I had seen this movie over the course of the last five years, but never as a whole. I had always seen parts of it here and there on television, but before I had watched it as a whole, I had only known the movie in clips. It's a fairly standard high school film. It's overly melodramatic and each and every character or plot development is completely overplayed to the point where the cliches are flying at you from the screen. Varsity Blues feels so amateurish, it's ridiculous. It's poorly acted, written, and directed; settling for just the standard plot and characters that go along with lazy, unoriginal high school movies.
In Texas, football is everything. Kids are taught from a young age to give all they have to the game, even if they don't really want to. Mox is the backup quarterback to an all-state god. When the starter is injured and can't play anymore, Mox is forced to step into the starters shoes and take over the team. His coach, Bud Kilmer is a local god, but only the players really know what he is like.
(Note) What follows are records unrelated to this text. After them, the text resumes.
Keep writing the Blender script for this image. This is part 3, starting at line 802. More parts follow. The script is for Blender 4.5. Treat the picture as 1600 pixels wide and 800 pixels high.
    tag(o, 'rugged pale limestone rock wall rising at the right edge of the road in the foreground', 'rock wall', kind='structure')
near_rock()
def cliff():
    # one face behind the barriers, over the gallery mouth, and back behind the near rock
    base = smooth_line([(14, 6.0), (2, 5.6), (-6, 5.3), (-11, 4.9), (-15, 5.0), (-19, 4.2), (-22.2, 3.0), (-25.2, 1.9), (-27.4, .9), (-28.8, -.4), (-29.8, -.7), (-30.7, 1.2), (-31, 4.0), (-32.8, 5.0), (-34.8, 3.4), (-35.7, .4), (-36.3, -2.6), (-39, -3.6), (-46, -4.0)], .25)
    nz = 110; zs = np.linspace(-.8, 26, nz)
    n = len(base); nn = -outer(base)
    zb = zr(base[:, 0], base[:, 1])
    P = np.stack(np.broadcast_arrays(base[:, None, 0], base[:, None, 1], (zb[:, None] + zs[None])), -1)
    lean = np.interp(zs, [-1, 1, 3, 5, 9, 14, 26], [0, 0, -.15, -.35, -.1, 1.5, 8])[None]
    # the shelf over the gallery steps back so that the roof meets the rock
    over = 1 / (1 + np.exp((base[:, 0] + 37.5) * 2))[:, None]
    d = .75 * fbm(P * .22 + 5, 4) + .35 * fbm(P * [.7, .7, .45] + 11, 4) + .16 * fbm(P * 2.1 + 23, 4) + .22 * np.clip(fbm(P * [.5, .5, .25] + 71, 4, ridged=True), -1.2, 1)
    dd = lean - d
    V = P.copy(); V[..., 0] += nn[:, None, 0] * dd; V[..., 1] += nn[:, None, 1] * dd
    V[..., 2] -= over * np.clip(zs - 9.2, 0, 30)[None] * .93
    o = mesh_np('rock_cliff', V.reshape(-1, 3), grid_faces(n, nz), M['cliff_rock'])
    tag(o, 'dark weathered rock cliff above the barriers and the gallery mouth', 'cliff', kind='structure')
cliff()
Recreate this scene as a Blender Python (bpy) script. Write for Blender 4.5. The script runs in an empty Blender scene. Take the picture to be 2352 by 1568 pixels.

He doesn't actually care about his players, only his résumé.
I really dislike this movie, despite its easy to watch nature. The only reason it's so easy to watch, comes from the fact that there is a certain amount of enjoyment in watching a film that is so unsubtle and poorly executed. There isn't really a level that the movie actually succeeds on. It's all just incredibly horrible.
This isn't a movie of the caliber of Friday Night Lights. All it is, is another stereotypical, cliche, and insultingly stupid take on high school football and the players who play. Could the movie have been worse? Probably, but not much worse. I would suggest skipping this one. No matter how much you like high school movies or how much you like sports movies or any combination of the two; Varsity Blues is absolutely not worth your time.